The following review spoilers various plot points of the movie, though doesn’t give away any major twists. In writing this review, I have profitted from an interview with philosophy professor Timothy Shanahan on the movie.
This film is a splendid spectacle of overflowing visual imagination. If for nothing else, the film is worth seeing. More importantly, Blade Runner 2049 also manages to capture the mood of its predecessor—a bleak universe in which intensely lonely people, powerless in the face of a corporatist police society that controls and destroys them at will, face their own existential despair. Like Blade Runner, this film does not depict a primarily social or political dystopia; what we first and foremost see is a dystopia of human existence: an unflinching assessment of what it means to be an anonymous no one in the face of a hostile mass society, existentially powerless in the face of death and forces that seem to determine one’s life, and deeply uncertain about one’s individuality.

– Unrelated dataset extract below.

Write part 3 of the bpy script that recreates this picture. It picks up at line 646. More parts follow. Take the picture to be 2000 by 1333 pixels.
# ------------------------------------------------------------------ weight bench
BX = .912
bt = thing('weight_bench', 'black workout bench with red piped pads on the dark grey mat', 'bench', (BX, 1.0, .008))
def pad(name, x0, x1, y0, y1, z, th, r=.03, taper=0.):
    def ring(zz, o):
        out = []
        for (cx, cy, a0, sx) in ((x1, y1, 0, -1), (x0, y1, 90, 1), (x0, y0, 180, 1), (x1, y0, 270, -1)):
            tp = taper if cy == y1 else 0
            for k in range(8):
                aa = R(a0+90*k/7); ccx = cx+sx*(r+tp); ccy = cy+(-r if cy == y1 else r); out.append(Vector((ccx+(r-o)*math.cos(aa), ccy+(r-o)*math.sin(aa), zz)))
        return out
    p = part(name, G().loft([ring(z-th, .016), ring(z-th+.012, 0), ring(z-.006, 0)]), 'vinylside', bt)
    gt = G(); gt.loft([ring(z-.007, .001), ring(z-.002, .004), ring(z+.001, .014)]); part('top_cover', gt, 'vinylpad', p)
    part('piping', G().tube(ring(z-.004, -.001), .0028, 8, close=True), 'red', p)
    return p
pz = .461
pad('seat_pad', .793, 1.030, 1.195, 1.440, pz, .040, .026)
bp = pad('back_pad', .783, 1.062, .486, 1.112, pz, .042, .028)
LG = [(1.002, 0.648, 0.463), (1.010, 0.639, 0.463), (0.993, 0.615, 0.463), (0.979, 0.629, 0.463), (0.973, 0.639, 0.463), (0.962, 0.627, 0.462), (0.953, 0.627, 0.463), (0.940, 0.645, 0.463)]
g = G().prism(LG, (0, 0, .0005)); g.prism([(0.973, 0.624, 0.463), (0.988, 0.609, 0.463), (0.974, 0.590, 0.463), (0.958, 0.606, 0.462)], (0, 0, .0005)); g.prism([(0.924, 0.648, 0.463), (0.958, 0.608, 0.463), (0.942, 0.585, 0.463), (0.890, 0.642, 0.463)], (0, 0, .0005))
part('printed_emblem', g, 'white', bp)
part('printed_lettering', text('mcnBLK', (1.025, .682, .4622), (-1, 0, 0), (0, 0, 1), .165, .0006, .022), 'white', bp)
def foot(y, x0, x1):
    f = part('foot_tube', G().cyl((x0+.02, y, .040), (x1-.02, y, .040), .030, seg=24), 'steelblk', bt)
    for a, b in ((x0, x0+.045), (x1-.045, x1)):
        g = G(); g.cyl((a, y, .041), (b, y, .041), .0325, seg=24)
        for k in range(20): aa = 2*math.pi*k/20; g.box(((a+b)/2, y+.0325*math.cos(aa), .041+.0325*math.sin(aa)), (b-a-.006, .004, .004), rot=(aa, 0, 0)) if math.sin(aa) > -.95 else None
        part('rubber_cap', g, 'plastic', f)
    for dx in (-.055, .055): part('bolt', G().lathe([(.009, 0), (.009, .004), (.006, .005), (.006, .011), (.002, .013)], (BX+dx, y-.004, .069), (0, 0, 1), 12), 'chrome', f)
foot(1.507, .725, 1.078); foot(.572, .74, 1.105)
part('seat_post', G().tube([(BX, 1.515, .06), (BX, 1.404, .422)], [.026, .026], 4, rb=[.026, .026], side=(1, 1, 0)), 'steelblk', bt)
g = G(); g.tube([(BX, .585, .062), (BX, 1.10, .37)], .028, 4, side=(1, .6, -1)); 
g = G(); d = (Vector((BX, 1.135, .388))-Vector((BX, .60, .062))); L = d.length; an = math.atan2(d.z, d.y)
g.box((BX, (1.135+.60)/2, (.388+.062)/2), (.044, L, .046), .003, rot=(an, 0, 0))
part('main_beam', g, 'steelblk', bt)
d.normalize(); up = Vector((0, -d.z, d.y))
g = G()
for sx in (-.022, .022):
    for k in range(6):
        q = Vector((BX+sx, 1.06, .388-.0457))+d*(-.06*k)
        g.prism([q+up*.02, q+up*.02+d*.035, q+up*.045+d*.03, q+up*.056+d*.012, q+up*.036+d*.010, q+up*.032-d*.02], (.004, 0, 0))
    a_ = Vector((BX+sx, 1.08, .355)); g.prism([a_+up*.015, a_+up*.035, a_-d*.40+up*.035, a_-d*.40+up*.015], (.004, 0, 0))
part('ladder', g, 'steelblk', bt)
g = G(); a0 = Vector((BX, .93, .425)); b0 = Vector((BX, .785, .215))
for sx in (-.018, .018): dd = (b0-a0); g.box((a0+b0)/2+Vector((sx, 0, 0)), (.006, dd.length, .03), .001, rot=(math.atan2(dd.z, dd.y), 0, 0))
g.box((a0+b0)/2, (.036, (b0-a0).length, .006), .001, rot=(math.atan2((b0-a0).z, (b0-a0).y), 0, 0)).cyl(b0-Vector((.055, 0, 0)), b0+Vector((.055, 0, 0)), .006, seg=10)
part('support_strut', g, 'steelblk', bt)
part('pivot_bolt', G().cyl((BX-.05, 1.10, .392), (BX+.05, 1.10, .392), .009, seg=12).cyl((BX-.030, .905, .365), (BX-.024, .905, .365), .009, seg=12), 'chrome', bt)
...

Combined with its circling, slow approach to its central themes, Blade Runner 2049 has ensured that it won’t be a great commercial success. The film has avoided the obvious temptation to turn itself into yet another action film franchise, distinguished from, say, Captain America only by being a bit darker and more broody. For that itself it deserves high praise. In short, this is a very good sequel, one that does justice to the original, and is faithful (perhaps even overly so) to its aesthetics and mood. If a sequel had to be made, it is unlikely that one could have hoped for a better one.